I was thinking of all this as I saw news of the release of Andy Weir’s second book, “Artemis.” Weir is one of those legends that we emerging writers point to as freak happenstance (if we could only be so lucky.) As you’ll remember, he self-published “The Martian” in 2011, which was then picked up by Crown Publishing and then optioned for a movie with Matt Damon–the sort of do-it-yourself fairy tale that all writers claim not to hope for themselves… and secretly do.

Just before “Artemis” came out, I had taken matters into my own hands with a chapbook of poems called UGLY ME. I wrote them in 2015 for an installation, but they’ve been sitting in the dusty innards of my computer ever since. (The collection was accepted by Finishing Line Press but it never came to fruition.) It occurred to me, perhaps as it did to Weir, that even without a published, I could release the book into the world rather than leaving it in the dark, which seemed like a waste. After I hit Publish, I wondered if I was being vain or weird about “UGLY ME”–until I saw that Weir’s second book. He reminded me to believe in my own work.
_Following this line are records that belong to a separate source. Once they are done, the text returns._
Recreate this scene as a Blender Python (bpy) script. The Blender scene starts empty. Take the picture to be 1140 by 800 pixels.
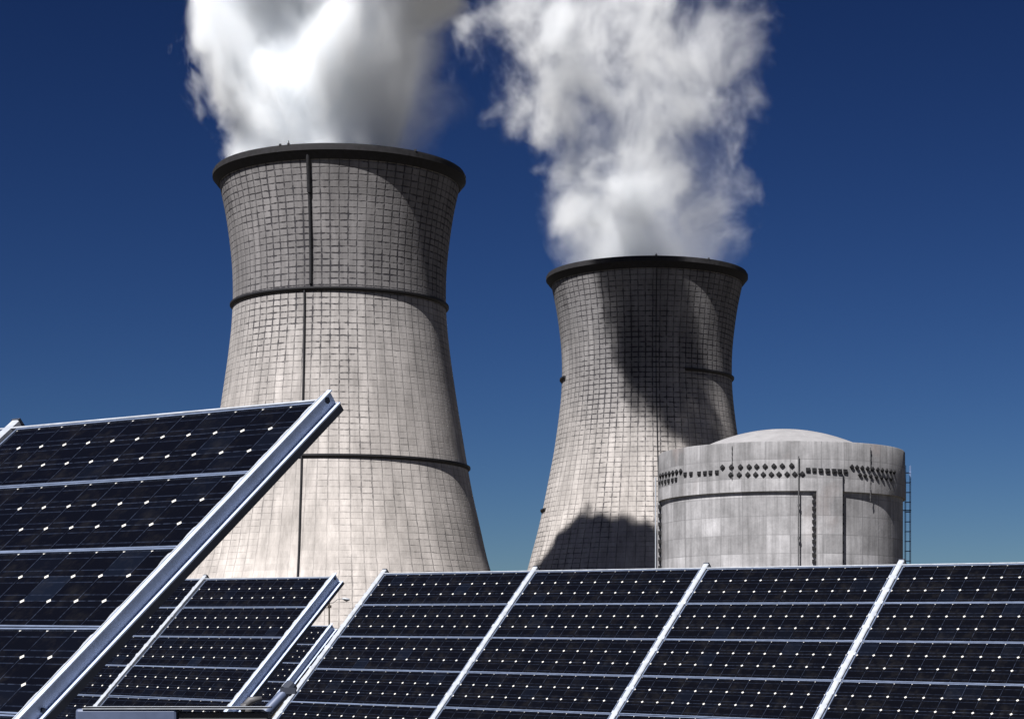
import bpy, math, random
from mathutils import Vector, Matrix
rnd = random.Random(7)
SC = bpy.context.scene
COL = SC.collection
EYE = 1.7
F = 2300.0                     # focal length in pixels of the 1140 px wide photograph

# ------------------------------------------------------------------ camera
cam_d = bpy.data.cameras.new('camera'); cam = bpy.data.objects.new('camera', cam_d); COL.objects.link(cam)
cam.location = (0, 0, EYE); cam.rotation_euler = (math.radians(90), 0, 0)
cam_d.sensor_width = 36; cam_d.lens = 36 * F / 1140; cam_d.shift_y = 350 / 1140
cam_d.clip_start = 0.1; cam_d.clip_end = 30000
SC.camera = cam

# ------------------------------------------------------------------ sky and sun
SUN_AZ_LEFT = 31.0             # degrees to the left of straight behind the camera
SUN_EL = 53.0
az, el = math.radians(SUN_AZ_LEFT), math.radians(SUN_EL)
SUN = Vector((-math.sin(az) * math.cos(el), -math.cos(az) * math.cos(el), math.sin(el)))
w = bpy.data.worlds.new('World'); SC.world = w; w.use_nodes = True
nt = w.node_tree; nt.nodes.clear()
out = nt.nodes.new('ShaderNodeOutputWorld'); bg = nt.nodes.new('ShaderNodeBackground')
sky = nt.nodes.new('ShaderNodeTexSky'); sky.sky_type = 'NISHITA'; sky.sun_disc = False
sky.sun_elevation = el; sky.sun_rotation = math.atan2(SUN.x, SUN.y)
sky.altitude = 900; sky.air_density = 1.0; sky.dust_density = 0.0; sky.ozone_density = 4.0
gm = nt.nodes.new('ShaderNodeGamma'); gm.inputs[1].default_value = 1.9
pol = nt.nodes.new('ShaderNodeMix'); pol.data_type = 'RGBA'; pol.blend_type = 'MULTIPLY'; pol.inputs[0].default_value = 1.0
pol.inputs[7].default_value = (0.050, 0.0520, 0.0625, 1)       # the deep sky of a polarised exposure
nt.links.new(sky.outputs[0], gm.inputs[0]); nt.links.new(gm.outputs[0], pol.inputs[6])
nt.links.new(pol.outputs[2], bg.inputs[0]); bg.inputs[1].default_value = 0.05
nt.links.new(bg.outputs[0], out.inputs[0])
sl = bpy.data.lights.new('sun', 'SUN'); sl.energy = 5.0; sl.angle = math.radians(0.53); sl.color = (1, 0.97, 0.94)
so = bpy.data.objects.new('sun', sl); COL.objects.link(so)
so.rotation_euler = SUN.to_track_quat('Z', 'Y').to_euler()
SC.view_settings.view_transform = 'Standard'; SC.view_settings.look = 'None'
SC.view_settings.exposure = 1.0; SC.view_settings.gamma = 1.0; SC.view_settings.use_curve_mapping = False
cy = SC.cycles
cy.use_denoising = True
cy.max_bounces = 24; cy.diffuse_bounces = 3; cy.glossy_bounces = 3; cy.volume_bounces = 20
cy.transparent_max_bounces = 8
cy.volume_step_rate = 1.0; cy.volume_max_steps = 256

# ------------------------------------------------------------------ helpers
class NT:
    def __init__(s, name):
        s.m = bpy.data.materials.new(name); s.m.use_nodes = True; s.t = s.m.node_tree; s.t.nodes.clear()
        s.out = s.t.nodes.new('ShaderNodeOutputMaterial')
    def n(s, typ, **kw):
        o = s.t.nodes.new(typ)
        for k, v in kw.items(): setattr(o, k, v)
        return o
    def set(s, sock, v):
        if hasattr(v, 'is_output') or isinstance(v, bpy.types.NodeSocket): s.t.links.new(v, sock)
        else: sock.default_value = v
    def math(s, op, a, b=0.0, c=0.0, clamp=False):
        o = s.n('ShaderNodeMath', operation=op); o.use_clamp = clamp
        s.set(o.inputs[0], a); s.set(o.inputs[1], b); s.set(o.inputs[2], c); return o.outputs[0]
    def mapr(s, v, a, b, c=0.0, d=1.0, smooth=False):
        o = s.n('ShaderNodeMapRange'); o.clamp = True
        if smooth: o.interpolation_type = 'SMOOTHSTEP'
        for i, x in enumerate((v, a, b, c, d)): s.set(o.inputs[i], x)
        return o.outputs[0]
    def noise(s, vec, scale, detail=3.0, rough=0.55, dist=0.0):
        o = s.n('ShaderNodeTexNoise'); s.set(o.inputs['Vector'], vec)
        o.inputs['Scale'].default_value = scale; o.inputs['Detail'].default_value = detail
        o.inputs['Roughness'].default_value = rough; o.inputs['Distortion'].default_value = dist
        return o.outputs['Fac']
    def vmul(s, v, xyz):
        o = s.n('ShaderNodeVectorMath', operation='MULTIPLY'); s.set(o.inputs[0], v); s.set(o.inputs[1], xyz); return o.outputs[0]
    def mix(s, f, a, b, typ='MIX'):
        o = s.n('ShaderNodeMix', data_type='RGBA', blend_type=typ)
        s.set(o.inputs[0], f); s.set(o.inputs[6], a if not isinstance(a, tuple) else (*a[:3], 1)); s.set(o.inputs[7], b if not isinstance(b, tuple) else (*b[:3], 1))
        return o.outputs[2]
    def grey(s, v):
        o = s.n('ShaderNodeCombineColor'); [s.set(o.inputs[i], v) for i in range(3)]; return o.outputs[0]
    def bsdf(s, col, rough=0.8, metal=0.0, spec=0.5, bump=None, bstr=0.3, bdist=0.05):
        b = s.n('ShaderNodeBsdfPrincipled')
        s.set(b.inputs['Base Color'], col if not isinstance(col, tuple) else (*col[:3], 1))
        s.set(b.inputs['Roughness'], rough); s.set(b.inputs['Metallic'], metal); s.set(b.inputs['Specular IOR Level'], spec)
        if bump is not None:
            bp = s.n('ShaderNodeBump'); bp.inputs['Strength'].default_value = bstr; bp.inputs['Distance'].default_value = bdist
            s.set(bp.inputs['Height'], bump); s.t.links.new(bp.outputs[0], b.inputs['Normal'])
        s.t.links.new(b.outputs[0], s.out.inputs['Surface']); return b

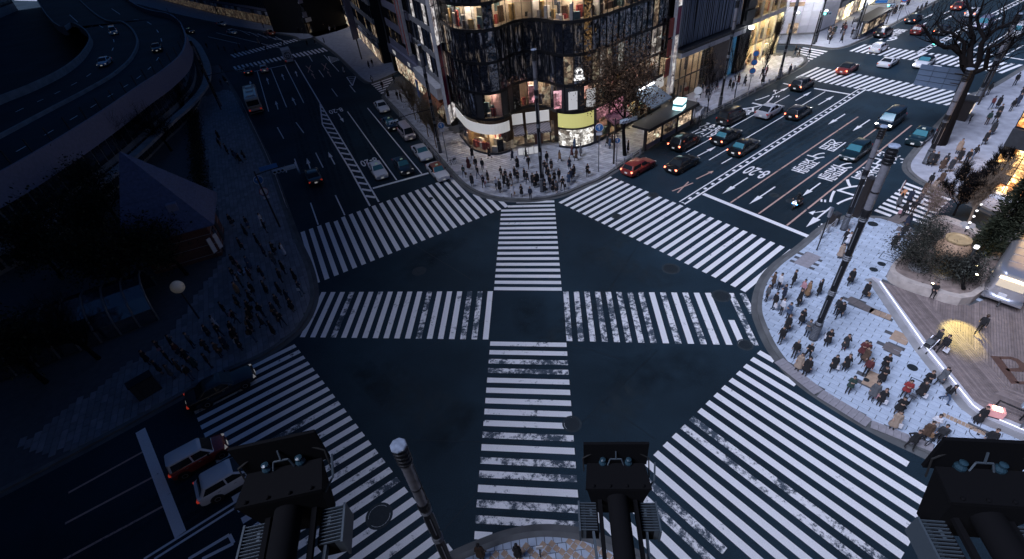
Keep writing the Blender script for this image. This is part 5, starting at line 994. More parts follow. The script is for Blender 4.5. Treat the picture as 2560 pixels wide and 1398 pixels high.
# guard rails
M_RAIL = M('pale_rail', (.40, .41, .44), .5, .3)
def guard_rail(pxs, label, h=.8, step=2.2, z=.15, post=.16):
    P = [g(*p, z) for p in pxs]; o = empty('guard_rail', (0, 0, 0), 0, label, 'railing')
    for a, b in zip(P, P[1:]):
        n = max(1, round((b - a).length / step))
        for i in range(n + (1 if b is P[-1] else 0)): c = a + (b - a) * i / n; MB().box(0, 0, h / 2, post, post, h).build('post', M_RAIL, o, loc=(c.x, c.y, z))
        for zz_ in (h * .55, h * .9): MB().tube([(a.x, a.y, z + zz_), (b.x, b.y, z + zz_)], .03, 6).build('rail', M_RAIL, o)
    return o
guard_rail([(1740, 308), (1850, 250), (1985, 176)], 'pale post-and-rail barrier along the kerb by the boutique'); guard_rail([(1540, 422), (1600, 385)], 'short rail under the street tree', .8, 1.6); guard_rail([(1000, 292), (1060, 358), (1098, 402)], 'thin barrier along the left-road pavement', .8, 1.8, post=.06); guard_rail([(718, 520), (690, 440), (655, 362), (610, 270)], 'barrier along the park-side kerb', .8, 2, post=.06); guard_rail([(2050, 598), (2085, 568)], 'short dark rail by the upper plaza kerb', .9, 1.4)
guard_rail([(1842, 252), (1844, 250)], 'short post beside the boutique tree') if False else None
# bus shelters
def shelter(P, Q, label, depth=1.9, h=2.9, lit=True):
    P, Q = Vector(P), Vector(Q); F = Fac(P, Q); o = empty('bus_shelter', (0, 0, 0), 0, label, 'bus shelter'); F.slab('roof', o, -.4, F.L + .4, h, h + .28, M_DGREY, .5, depth + .6); F.slab('roof_edge', o, -.45, F.L + .45, h - .12, h + .05, M_BLK, .55, .12)
    n = max(2, round(F.L / 3.2))
    for i in range(n + 1): F.slab('post', o, i * F.L / n - .15, i * F.L / n + .15, .15, h, M_DGREY, -.05, .3)
    for i in range(n): F.slab('back_panel', o, i * F.L / n + .25, (i + 1) * F.L / n - .25, .9, h - .25, L_WARM if (lit and i % 2 == 0) else L_DIM, -.1, .06); F.slab('lower_panel', o, i * F.L / n + .25, (i + 1) * F.L / n - .25, .2, .85, M_CONC, -.08, .08); F.slab('bench', o, i * F.L / n + .6, (i + 1) * F.L / n - .6, .5, .58, M_SILV, -.5, .4)
    return o
shelter(g(1614, 380), g(1728, 315), 'long dark bus shelter with lit panels in front of the slatted building'); shelter(g(2150, 100), g(2208, 66), 'far bus shelter with glowing panels in the shopping crowd')
c = g(1690, 335); o_ = empty('lit_cube_sign', (c.x, c.y, 3.4), .9, 'white and teal lit cube sign standing on the shelter roof', 'sign'); MB().box(0, 0, .6, 1.5, 1.2, 1.15).build('box', M('teal_white_sign', (.7, .8, .8), .4, emit=(.6, .95, 1), es=.55), o_); MB().box(0, 0, .62, 1.53, 1.23, .3).build('band', M('teal_band', (.1, .5, .5), .4), o_); MB().box(0, 0, 0, .1, .1, .5).build('foot', M_BLK, o_)
c = g(1748, 322); o_ = empty('notice_board', (c.x, c.y, .15), .9, 'pale notice board on black legs behind the guard rail', 'notice board'); MB().box(0, 0, 2.2, 1.3, .08, .8).build('board', M_WHITE, o_)
for x in (-.5, .5): MB().box(x, .05, .95, .12, .1, 1.8).build('leg', M_BLK, o_)
for zz_ in (.6, 1.1, 1.55): MB().box(0, 0, zz_, 1.2, .05, .16).build('slat', M_BLK, o_)
# large grey sign board on posts over the far junction
def vboard():
    a, b = g(2282, 212, 5.2), g(2388, 229, 5.2); top = height_at(a, 160); F = Fac(a, b); o = empty('overhead_sign', (0, 0, 0), 0, 'large grey-blue sign board seen from behind over the far crossing', 'sign')
    mt = M('grey_blue_board', (.12, .17, .25), .5, .2, var=.1)
    for i in range(4):
        for j in range(3): F.slab('board_panel', o, j * F.L / 3 + .02, (j + 1) * F.L / 3 - .02, 5.2 + i * (top - 5.2) / 4 + .03, 5.2 + (i + 1) * (top - 5.2) / 4 - .03, mt, 0, .12)
    F.slab('backing', o, .05, F.L - .05, 5.25, top - .05, M_BLK, -.1, .06); e = g(2395, 300); q = F.at(F.L + .5, 0); MB().tube([(q.x, q.y, .1), (q.x, q.y, top + .4)], .18, 8).build('post', M_POLE, o)
    for zz_ in (6.0, top - .5): MB().bar((q.x, q.y, zz_), (*F.at(0, -.18), zz_), .1).build('crossbeam', M_POLE, o)
vboard()
# deck, planter, light edge
M_DECK = M('weathered_deck_plank', (.19, .155, .15), .65, island=.22, var=.25, scale=3, bump=.2); M_PLW = M('planter_stone', (.42, .37, .34), .65, var=.25, scale=2); M_PLI = M('planter_floor', (.24, .19, .17), .8, var=.4, scale=2); M_SOIL = M('planter_soil', (.05, .04, .035), .95, var=.4, scale=5)
dk = tag(MB().prism(DECK, .16, .2).build('deck', M('deck_substructure', (.04, .035, .03), .9)), kind='structure')
ca, cb = np.array(tuple(g(2428, 1012))), np.array(tuple(g(2530, 975)))      # fold where the plank direction changes
def planks(poly, d, w, z, name, flt=None):
    ux = np.array(d, float); ux /= np.linalg.norm(ux); uy = np.array([-ux[1], ux[0]]); Q = np.array([(np.dot(p, ux), np.dot(p, uy)) for p in poly]); m = MB(); y = Q[:, 1].min()
    while y < Q[:, 1].max():
        W = [tuple(ux * a + uy * b) for a, b in ((Q[:, 0].min() - 1, y + .008), (Q[:, 0].max() + 1, y + .008), (Q[:, 0].max() + 1, y + w - .008), (Q[:, 0].min() - 1, y + w - .008))]; P = clip(poly, W)
        if len(P) > 2 and abs(area(P)) > .01: m.prism(P if area(P) > 0 else P[::-1], z, z + .03)
        y += w
    return tag(m.build(name, M_DECK, dk), kind='stuff')
e1 = [tuple(g(*p)) for p in [(2196, 707), (2318, 872), (2428, 1012), (2520, 974), (2416, 860), (2300, 745)]]; e2 = [tuple(g(*p)) for p in [(2428, 1012), (2470, 1040), (2640, 1110), (2700, 1040), (2520, 974)]]; e3 = [tuple(g(*p)) for p in [(2520, 974), (2700, 1040), (2900, 900), (2700, 760), (2540, 690), (2480, 745), (2420, 770), (2300, 745), (2416, 860)]]
dvec = lambda a, b: tuple(g(*b) - g(*a))
planks(e1, dvec((2318, 872), (2428, 1012)), .15, .2, 'planks'); planks(e2, dvec((2470, 1040), (2640, 1110)), .15, .2, 'planks'); planks(e3, dvec((2470, 860), (2472, 960)), .15, .2, 'planks')
lt = [g(*p, .235) for p in [(2475, 890), (2520, 893), (2548, 906), (2562, 925)]]
lp = MB(); zl2 = lambda x, y: g(2380 + x * .1718, 860 + y * .1717, .235)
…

Something else happened around this same time.

Back in 2016, I was on a work trip to Mexico when one of our firm’s owners came back from first class to my seat in coach. He said that the firm’s speaker committee was going to commission a talk from me that fit into that year’s theme of “Love, Sex, Death and Drugs.” I was so excited–which one would I pick? I began scribbling immediately and had the first four paragraphs completed before the plane landed. These sections began:

1. The first time I fell in love…
2. The first cigarette I ever smoked…
3. The last time my mother spoke…
4. As my mother lay dying…

I didn’t know which of the four themes I would end up writing about. In fact, I had no idea where the piece was going, but I skied the trees and let it unfold. I ended up with sixteen sections about my life at sixteen, which (like most sixteen-year-olds) was all about the transformative energies of love, sex, death and drugs.
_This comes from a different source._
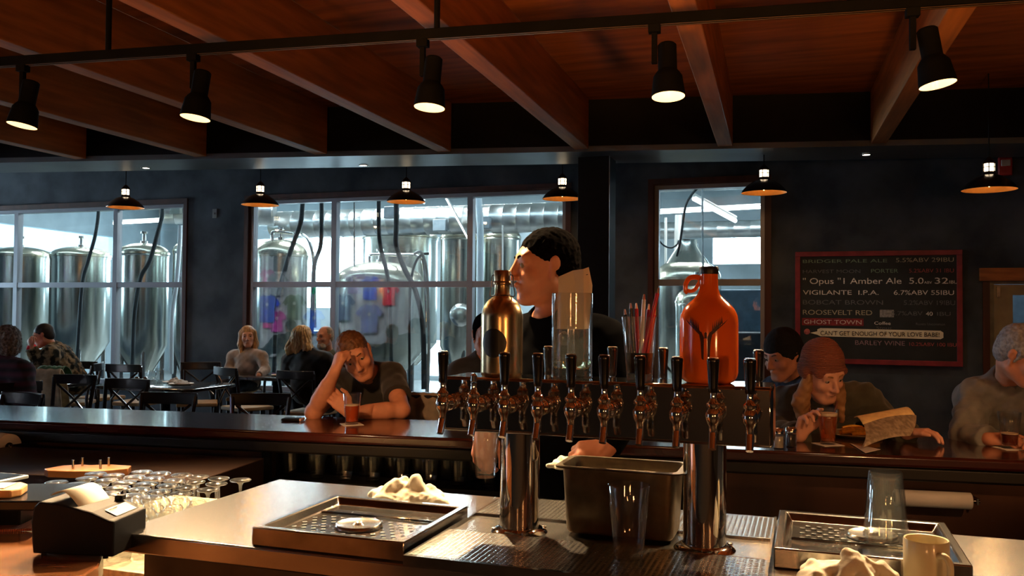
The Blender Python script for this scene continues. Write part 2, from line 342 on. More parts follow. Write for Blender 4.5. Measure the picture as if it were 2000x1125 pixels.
def chalk(n, c): return M('chalk_'+n, c, .9, var=.35, scale=60)
cw, cd, cg, cr_, cmau, ctan = chalk('white', (.75, .75, .72)), chalk('faint', (.12, .135, .15)), chalk('green', (.18, .30, .22)), chalk('red', (.36, .08, .08)), chalk('mauve', (.30, .20, .24)), chalk('tan', (.40, .38, .28))
rows = [(.455, [('BRIDGER PALE ALE', .048, -.70, .80, cg), ('5.5%ABV 29IBU', .06, .18, .52, ctan)]),
        (.35, [('HARVEST MOON', .05, -.70, .55, cd), ('PORTER', .055, -.05, .25, cg), ('5.2%ABV 31 IBU', .055, .30, .40, cr_)]),
        (.24, [('" Opus "1 Amber Ale', .085, -.70, .93, cw), ('5.0', .085, .30, .13, cw), ('ABV', .035, .435, .07, cw), ('32', .085, .53, .12, cw), ('IBU', .045, .66, .07, cw)]),
        (.13, [('VIGILANTE  I.P.A.', .065, -.70, .72, cw), ('6.7%ABV 55IBU', .065, .16, .54, cw)]),
        (.03, [('BOBCAT BROWN', .065, -.70, .76, cd), ('5.2%ABV 19IBU', .065, .25, .46, cd)]),
        (-.075, [('ROOSEVELT RED', .07, -.70, .66, ctan), ('5.7%ABV', .06, .14, .28, cd), ('40', .055, .45, .06, cw), ('IBU', .055, .55, .12, cd)]),
        (-.17, [('GHOST TOWN', .062, -.69, .55, chalk('bright', (.6, .52, .5))), ('Coffee', .045, -.02, .15, cw), ('Stout', .04, .0, .14, cd), ('Roasts Uncommon', .035, .36, .26, cd)]),
        (-.375, [('BARLEY WINE', .065, -.20, .46, cmau), ('10.2%ABV 100 IBU', .05, .30, .42, cr_)])]
for z, parts in rows:
    for s, sz, x, w, c in parts:
        text(s, sz, (x, -.017, z-(.0 if s != 'Stout' else .045)), c, t, w)
bm = B(); box(bm, -.71, -.12, -.0165, -.015, -.185, -.11); obj('red_banner', bm, M('red_banner_paint', (.20, .02, .025), .8, var=.25, scale=20), t, smooth=False, label='red painted band behind GHOST TOWN')
pts = [(-.62, -.275), (-.55, -.262)]
pts = [(-.63, -.262), (-.56, -.245), (-.56, -.225), (-.53, -.212), (.58, -.222), (.605, -.24), (.605, -.29), (.58, -.305), (-.53, -.295), (-.56, -.28)]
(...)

I planned to use the text as the basis of my talk, giving myself a mental A+ on being ready for the assignment ahead of time, as I refined the piece over several months. Eventually, I realized that no one from the speaker committee was going to invite me to talk. Half the year had passed, and the calendar was full of speakers for the rest of the 2016, all interesting people from outside the firm. It felt demeaning to have to chase after the committee, nor did I want to be rejected if they simply didn’t want me as a speaker. Alan never brought up the subject again, nor did I.

Last fall, I submitted the piece for publication. Silently. Without anyone watching.
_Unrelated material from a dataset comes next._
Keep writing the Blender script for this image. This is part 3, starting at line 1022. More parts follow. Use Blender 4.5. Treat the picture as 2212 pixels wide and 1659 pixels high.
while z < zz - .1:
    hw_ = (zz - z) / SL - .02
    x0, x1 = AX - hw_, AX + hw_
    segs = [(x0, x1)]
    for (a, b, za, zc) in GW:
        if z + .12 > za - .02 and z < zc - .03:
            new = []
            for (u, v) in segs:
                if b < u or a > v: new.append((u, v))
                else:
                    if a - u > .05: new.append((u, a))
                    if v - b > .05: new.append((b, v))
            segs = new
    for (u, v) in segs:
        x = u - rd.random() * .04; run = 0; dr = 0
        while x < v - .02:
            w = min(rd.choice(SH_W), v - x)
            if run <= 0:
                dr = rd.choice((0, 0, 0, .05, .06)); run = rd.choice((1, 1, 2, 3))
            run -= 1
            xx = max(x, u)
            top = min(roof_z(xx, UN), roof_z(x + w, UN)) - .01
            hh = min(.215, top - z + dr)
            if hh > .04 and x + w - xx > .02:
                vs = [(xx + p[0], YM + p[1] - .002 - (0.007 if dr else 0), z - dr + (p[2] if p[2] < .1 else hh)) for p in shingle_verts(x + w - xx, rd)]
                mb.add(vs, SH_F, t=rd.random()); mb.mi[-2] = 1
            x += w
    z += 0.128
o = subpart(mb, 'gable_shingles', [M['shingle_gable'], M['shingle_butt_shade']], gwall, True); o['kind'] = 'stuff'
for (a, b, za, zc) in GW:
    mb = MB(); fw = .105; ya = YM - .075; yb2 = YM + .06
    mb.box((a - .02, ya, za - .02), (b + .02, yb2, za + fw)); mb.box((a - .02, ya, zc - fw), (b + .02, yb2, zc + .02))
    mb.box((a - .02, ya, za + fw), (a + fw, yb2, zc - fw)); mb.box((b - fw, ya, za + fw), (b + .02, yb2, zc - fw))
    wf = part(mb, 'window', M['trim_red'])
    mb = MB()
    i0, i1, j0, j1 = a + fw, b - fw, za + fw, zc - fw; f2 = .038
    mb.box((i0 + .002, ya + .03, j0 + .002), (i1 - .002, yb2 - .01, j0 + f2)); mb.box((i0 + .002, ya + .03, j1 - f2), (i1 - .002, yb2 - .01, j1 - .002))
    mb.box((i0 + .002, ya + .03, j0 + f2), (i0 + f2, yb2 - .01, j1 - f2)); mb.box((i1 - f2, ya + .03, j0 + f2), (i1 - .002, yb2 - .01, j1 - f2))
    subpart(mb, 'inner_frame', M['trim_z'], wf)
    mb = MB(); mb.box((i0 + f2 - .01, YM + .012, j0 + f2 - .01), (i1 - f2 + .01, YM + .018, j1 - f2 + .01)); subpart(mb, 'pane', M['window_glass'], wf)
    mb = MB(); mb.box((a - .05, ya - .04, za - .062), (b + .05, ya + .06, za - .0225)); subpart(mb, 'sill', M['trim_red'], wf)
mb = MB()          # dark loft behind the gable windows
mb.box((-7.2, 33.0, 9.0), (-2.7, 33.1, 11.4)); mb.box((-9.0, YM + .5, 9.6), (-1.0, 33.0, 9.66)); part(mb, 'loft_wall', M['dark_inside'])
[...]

It was accepted quickly, which made me feel a little better. Then it sat in someone else’s computer for many, many months. I feared that the UGLY ME situation had arisen again–maybe they were hanging onto “Sixteen” without any intention of publishing it?–until last month, when it went live on Duende’s website.

It had been so long since I wrote that essay–I started in January 2016–that it almost feels like someone else’s work to me. This demonstrates how much things change, even in a year or two, and how impossible it is to know exactly where things are going or what the end results of my efforts will be. I can’t fully know, and I think I am okay with that.

The planner part of me wants a clearly defined uber-goal–the top of the next peak– but I think my current challenge is more ephemeral than finishing a story or landing an elite residency. The answer is not an MFA program, either. My path, should I choose to accept it, seems to leads off into the hazy distance–is that a tree line I see?–where I have to trust that the past seven years of experience has prepared me to meet the unknown. All there is to do is point the tips of my skis in that direction and push off. As to where I land… I guess we’ll just see about that, won’t we?